§ What to do
Type out the complete listing below word for word, without its pictures.

------------------------

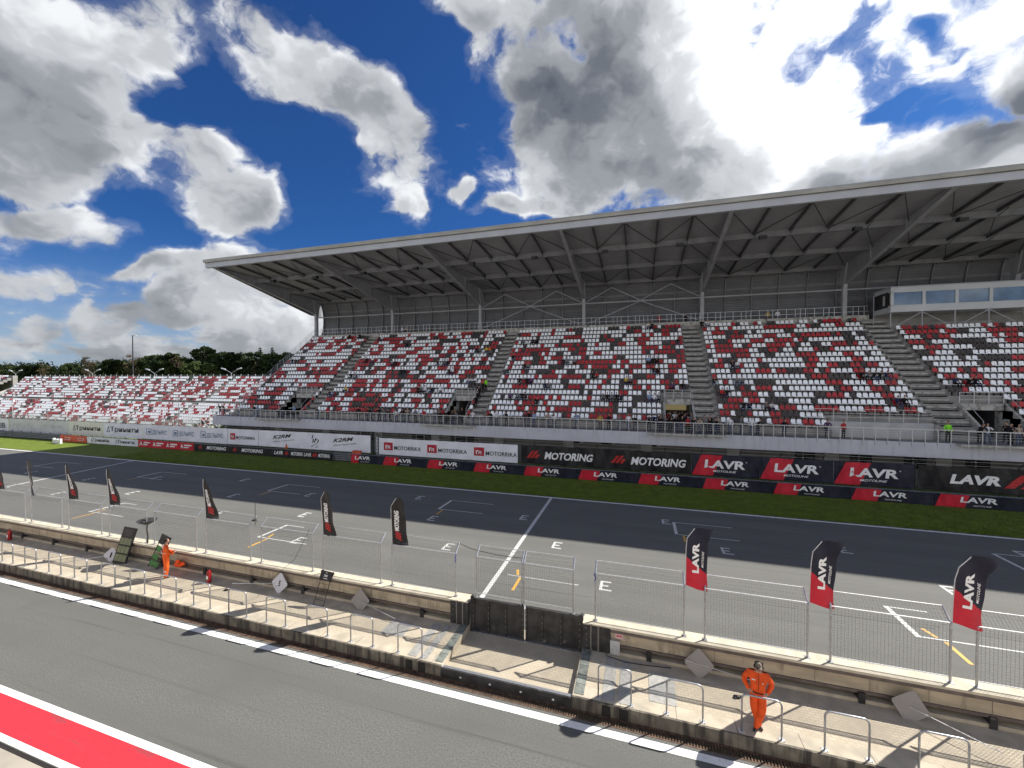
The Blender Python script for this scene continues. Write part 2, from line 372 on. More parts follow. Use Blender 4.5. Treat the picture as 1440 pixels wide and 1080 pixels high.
# ---------------------------------------------------------------- pit wall
def wall_part(mbs, a, b):
    cop, lip, pan, led, slot = mbs
    cop.box(a, b, 14.07, 14.62, 1.19, 1.26)
    lip.box(a, b, 14.085, 14.60, 1.08, 1.19); lip.box(a, b, 14.13, 14.58, .60, .68)
    pan.box(a, b, 14.17, 14.56, .68, 1.08)
    led.box(a, b, 14.10, 14.58, .35, .45)
    slot.box(a, b, 14.36, 14.54, .45, .60)
for nm, lab, a, b in (('pit_wall', 'long low pit wall of beige slabs with dark slot, left of the gate', -220, GX0-.75), ('pit_wall', 'low pit wall of beige slabs with dark slot, right of the gate', GX1+.95, 60)):
    t = thing('pit_wall', lab, 'wall')
    ms = [MB() for _ in range(5)]; wall_part(ms, a, b)
    ms[0].build('coping', M['coping'], t); ms[1].build('edge_beam', M['lip'], t); ms[2].build('panel', M['panelc'], t)
    ms[3].build('ledge', M['concrete'], t); ms[4].build('recess', M['darkslot'], t)
    po = MB(); jo = MB(); x = b-1.3 if b < 0 else a+1.15
    xs = []
    while a < x < b and -60 < x < 30:
        xs.append(x); x += -2.9 if b < 0 else 2.9
    for x in xs: MB().box(x, x+.16, 14.12, 14.34, .45, .60).box(x, x+.16, 14.06, 14.121, .35, .66).build('post', M['darkmetal'], t)
    for i in range(48):
        x = (b-.9-1.35*i) if b < 0 else a+.5+1.35*i
        if a < x < b and abs(x) < 60: jo.box(x, x+.012, 14.166, 14.2, .68, 1.08)
    jo.build('joint', M['lip'], t)
    # darker end piece at the gate: steel-clad post with bolts
    e = MB(); s = -1 if b < 0 else 1; x0 = GX0-.75 if b < 0 else GX1+.02; x1 = GX0-.02 if b < 0 else GX1+.95
    e.box(x0, x1, 14.09, 14.60, .35, 1.22, 0); e.box(x0, x1, 14.07, 14.62, 1.22, 1.26, 1)
    for q in (.25, .5): e.box(x0+q, x0+q+.05, 14.05, 14.09, .35, 1.24, 2)
    for j in range(4): e.cbox((x0+.12, 14.075, .5+.2*j), (.04,.03,.04), 2)
    e.build('steel_end_post', [M['darkmetal'], M['coping'], M['bolt']], t)

# gate: two dark steel leaves
t = thing('pit_wall_gate', 'black riveted double steel gate closing the opening in the pit wall', 'gate', (-3.97, 14.3, .10))
for i, (a, b) in enumerate(((-2.03, -.03), (.03, 2.03))):
    g = MB(); g.box(a, b, -.03, .03, .03, 1.20, 0)
    for q in (.0, .31, .66, 1.0): 
        x = a+(b-a)*q*.97; g.box(x, x+.06, -.07, -.03, .03, 1.2, 0)
        for j in range(5): g.cbox((x+.03, -.08, .2+j*.2), (.035,.02,.035), 1)
    g.box(a, b, -.06, .06, 1.2, 1.26, 0)
    leaf = g.build('gate_leaf', [M['darkmetal'], M['bolt']], t)
g = MB(); g.box(-2.03, 2.03, -.12, .0, .0, .03); g.build('bottom_rail', M['steel'], t)
for q in (-2.12, 2.03): g = MB(); g.box(q, q+.09, -.09, .06, 0, 1.32); g.build('gate_post', M['darkmetal'], t)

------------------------

§ Output of the task
The Blender Python script for this scene continues. Write part 2, from line 372 on. More parts follow. Use Blender 4.5. Treat the picture as 1440 pixels wide and 1080 pixels high.
# ---------------------------------------------------------------- pit wall
def wall_part(mbs, a, b):
    cop, lip, pan, led, slot = mbs
    cop.box(a, b, 14.07, 14.62, 1.19, 1.26)
    lip.box(a, b, 14.085, 14.60, 1.08, 1.19); lip.box(a, b, 14.13, 14.58, .60, .68)
    pan.box(a, b, 14.17, 14.56, .68, 1.08)
    led.box(a, b, 14.10, 14.58, .35, .45)
    slot.box(a, b, 14.36, 14.54, .45, .60)
for nm, lab, a, b in (('pit_wall', 'long low pit wall of beige slabs with dark slot, left of the gate', -220, GX0-.75), ('pit_wall', 'low pit wall of beige slabs with dark slot, right of the gate', GX1+.95, 60)):
    t = thing('pit_wall', lab, 'wall')
    ms = [MB() for _ in range(5)]; wall_part(ms, a, b)
    ms[0].build('coping', M['coping'], t); ms[1].build('edge_beam', M['lip'], t); ms[2].build('panel', M['panelc'], t)
    ms[3].build('ledge', M['concrete'], t); ms[4].build('recess', M['darkslot'], t)
    po = MB(); jo = MB(); x = b-1.3 if b < 0 else a+1.15
    xs = []
    while a < x < b and -60 < x < 30:
        xs.append(x); x += -2.9 if b < 0 else 2.9
    for x in xs: MB().box(x, x+.16, 14.12, 14.34, .45, .60).box(x, x+.16, 14.06, 14.121, .35, .66).build('post', M['darkmetal'], t)
    for i in range(48):
        x = (b-.9-1.35*i) if b < 0 else a+.5+1.35*i
        if a < x < b and abs(x) < 60: jo.box(x, x+.012, 14.166, 14.2, .68, 1.08)
    jo.build('joint', M['lip'], t)
    # darker end piece at the gate: steel-clad post with bolts
    e = MB(); s = -1 if b < 0 else 1; x0 = GX0-.75 if b < 0 else GX1+.02; x1 = GX0-.02 if b < 0 else GX1+.95
    e.box(x0, x1, 14.09, 14.60, .35, 1.22, 0); e.box(x0, x1, 14.07, 14.62, 1.22, 1.26, 1)
    for q in (.25, .5): e.box(x0+q, x0+q+.05, 14.05, 14.09, .35, 1.24, 2)
    for j in range(4): e.cbox((x0+.12, 14.075, .5+.2*j), (.04,.03,.04), 2)
    e.build('steel_end_post', [M['darkmetal'], M['coping'], M['bolt']], t)

# gate: two dark steel leaves
t = thing('pit_wall_gate', 'black riveted double steel gate closing the opening in the pit wall', 'gate', (-3.97, 14.3, .10))
for i, (a, b) in enumerate(((-2.03, -.03), (.03, 2.03))):
    g = MB(); g.box(a, b, -.03, .03, .03, 1.20, 0)
    for q in (.0, .31, .66, 1.0): 
        x = a+(b-a)*q*.97; g.box(x, x+.06, -.07, -.03, .03, 1.2, 0)
        for j in range(5): g.cbox((x+.03, -.08, .2+j*.2), (.035,.02,.035), 1)
    g.box(a, b, -.06, .06, 1.2, 1.26, 0)
    leaf = g.build('gate_leaf', [M['darkmetal'], M['bolt']], t)
g = MB(); g.box(-2.03, 2.03, -.12, .0, .0, .03); g.build('bottom_rail', M['steel'], t)
for q in (-2.12, 2.03): g = MB(); g.box(q, q+.09, -.09, .06, 0, 1.32); g.build('gate_post', M['darkmetal'], t)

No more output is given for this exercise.